### Written task
Give the material once more, word for word, without any images.

### Source data
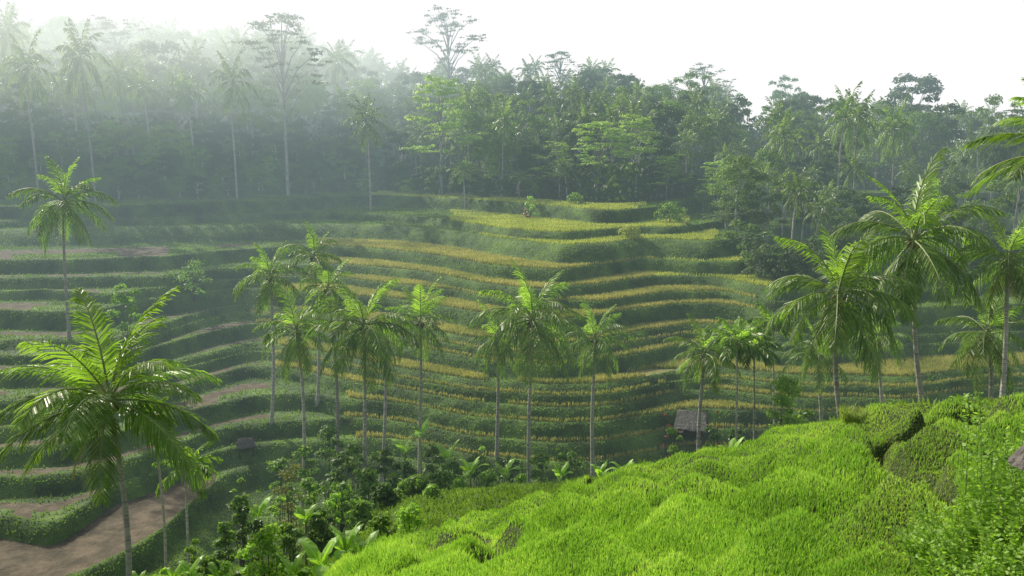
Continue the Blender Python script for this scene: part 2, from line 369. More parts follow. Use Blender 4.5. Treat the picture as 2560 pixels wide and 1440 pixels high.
tag(obj('rice_grass',mesh('rice_grass',v,f,M['fgblade']),None),'bright green rice grass covering the near slope','grass',kind='stuff')
v,f=blades(pf[onpath],hh[onpath]*.8,.010,.6,32)
tag(obj('path_grass',mesh('path_grass',v,f,M['fgdry']),None),'short trodden grass on the strip down the right of the near slope','grass',kind='stuff')
pr=sample(FX,FY,FZ,((rr>=14+n2)&(rr<len(fr)-2))[:,None]&inpx[None,:],90000)
stuff('ravine_grass',pr,.24,.04,.5,M['greenrice'],'rough green grass in the ravine below the near slope','grass',33)
# ---------------------------------------------------------------- palm fronds
def frond(elev,droop,seed,nl=42,L=1.0,wid=.012,name='frond',mats=None,lam=1.0,hang=1.0):
    r=random.Random(seed); ml=MB()
    N=14; p=Vector((0,0,0)); pts=[p.copy()]; tans=[]
    side=r.uniform(-.35,.35)
    for i in range(N):
        s=(i+.5)/N; e=math.radians(elev-droop*(s**1.35)); y=side*s*.7
        d=Vector((math.cos(e),y*math.cos(e),math.sin(e))).normalized(); tans.append(d); p=p+d*(L/N); pts.append(p.copy())
    v=[];f=[]
    def P_(s):
        q=min(s*N,N-.001); i=int(q); t=q-i; return pts[i].lerp(pts[i+1],t),tans[min(i,N-1)]
    for k in range(nl):
        s=.15+.85*(k+.5)/nl
        o,d=P_(s)
        for sg in (-1,1):
            if r.random()<.04: continue
            lat=d.cross(Vector((0,0,1))); 
            lat=(lat.normalized() if lat.length>1e-3 else Vector((0,1,0)))*sg
            up=lat.cross(d)*sg
            if up.z<0: up=-up
            ll=L*lam*(.28*math.sin(math.pi*min(1,(.18+.80*s)))**.7+.03)*r.uniform(.75,1.12)
            fw=.60+.6*s
            dr=r.uniform(-.1,.5)*hang
            dd=(d*fw+lat*.85-up*dr).normalized()
            g=Vector((0,0,-1))*ll*r.uniform(.25,.60)*hang
            m=o+dd*ll*.5+g*.22; tip=o+dd*ll*.85+g
            wv=(d*.9+up*r.uniform(-.6,.6)).normalized()*wid*L
            n0=len(v); v+=[o-wv*.5,o+wv*.5,m+wv*.8,tip,m-wv*.8]; f.append((n0,n0+1,n0+2)); f.append((n0,n0+2,n0+4)); f.append((n0+4,n0+2,n0+3))
    ml.add(v,f); nf_=len(ml.f)
    ml.tube(pts,[L*.009*(1-.8*i/N)+.0015 for i in range(N+1)],4)
    me=ml.mesh(name,mats)
    a=np.zeros(len(me.polygons),np.int32); a[nf_:]=1; me.polygons.foreach_set('material_index',a)
    return me
SPEC=[(80,46),(66,68),(50,86),(34,90),(18,86),(0,76),(-22,60),(-48,38)]
FR=[[frond(e,d,100*i+j,mats=[M['frondyoung'] if i<2 else M['frond'],M['rachis']],hang=(.5 if i<1 else .9)) for j in range(3)] for i,(e,d) in enumerate(SPEC)]
SPECN=[(80,50),(64,62),(52,70),(40,72),(28,70),(14,64),(-4,54),(-28,38)]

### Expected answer
Continue the Blender Python script for this scene: part 2, from line 369. More parts follow. Use Blender 4.5. Treat the picture as 2560 pixels wide and 1440 pixels high.
tag(obj('rice_grass',mesh('rice_grass',v,f,M['fgblade']),None),'bright green rice grass covering the near slope','grass',kind='stuff')
v,f=blades(pf[onpath],hh[onpath]*.8,.010,.6,32)
tag(obj('path_grass',mesh('path_grass',v,f,M['fgdry']),None),'short trodden grass on the strip down the right of the near slope','grass',kind='stuff')
pr=sample(FX,FY,FZ,((rr>=14+n2)&(rr<len(fr)-2))[:,None]&inpx[None,:],90000)
stuff('ravine_grass',pr,.24,.04,.5,M['greenrice'],'rough green grass in the ravine below the near slope','grass',33)
# ---------------------------------------------------------------- palm fronds
def frond(elev,droop,seed,nl=42,L=1.0,wid=.012,name='frond',mats=None,lam=1.0,hang=1.0):
    r=random.Random(seed); ml=MB()
    N=14; p=Vector((0,0,0)); pts=[p.copy()]; tans=[]
    side=r.uniform(-.35,.35)
    for i in range(N):
        s=(i+.5)/N; e=math.radians(elev-droop*(s**1.35)); y=side*s*.7
        d=Vector((math.cos(e),y*math.cos(e),math.sin(e))).normalized(); tans.append(d); p=p+d*(L/N); pts.append(p.copy())
    v=[];f=[]
    def P_(s):
        q=min(s*N,N-.001); i=int(q); t=q-i; return pts[i].lerp(pts[i+1],t),tans[min(i,N-1)]
    for k in range(nl):
        s=.15+.85*(k+.5)/nl
        o,d=P_(s)
        for sg in (-1,1):
            if r.random()<.04: continue
            lat=d.cross(Vector((0,0,1))); 
            lat=(lat.normalized() if lat.length>1e-3 else Vector((0,1,0)))*sg
            up=lat.cross(d)*sg
            if up.z<0: up=-up
            ll=L*lam*(.28*math.sin(math.pi*min(1,(.18+.80*s)))**.7+.03)*r.uniform(.75,1.12)
            fw=.60+.6*s
            dr=r.uniform(-.1,.5)*hang
            dd=(d*fw+lat*.85-up*dr).normalized()
            g=Vector((0,0,-1))*ll*r.uniform(.25,.60)*hang
            m=o+dd*ll*.5+g*.22; tip=o+dd*ll*.85+g
            wv=(d*.9+up*r.uniform(-.6,.6)).normalized()*wid*L
            n0=len(v); v+=[o-wv*.5,o+wv*.5,m+wv*.8,tip,m-wv*.8]; f.append((n0,n0+1,n0+2)); f.append((n0,n0+2,n0+4)); f.append((n0+4,n0+2,n0+3))
    ml.add(v,f); nf_=len(ml.f)
    ml.tube(pts,[L*.009*(1-.8*i/N)+.0015 for i in range(N+1)],4)
    me=ml.mesh(name,mats)
    a=np.zeros(len(me.polygons),np.int32); a[nf_:]=1; me.polygons.foreach_set('material_index',a)
    return me
SPEC=[(80,46),(66,68),(50,86),(34,90),(18,86),(0,76),(-22,60),(-48,38)]
FR=[[frond(e,d,100*i+j,mats=[M['frondyoung'] if i<2 else M['frond'],M['rachis']],hang=(.5 if i<1 else .9)) for j in range(3)] for i,(e,d) in enumerate(SPEC)]
SPECN=[(80,50),(64,62),(52,70),(40,72),(28,70),(14,64),(-4,54),(-28,38)]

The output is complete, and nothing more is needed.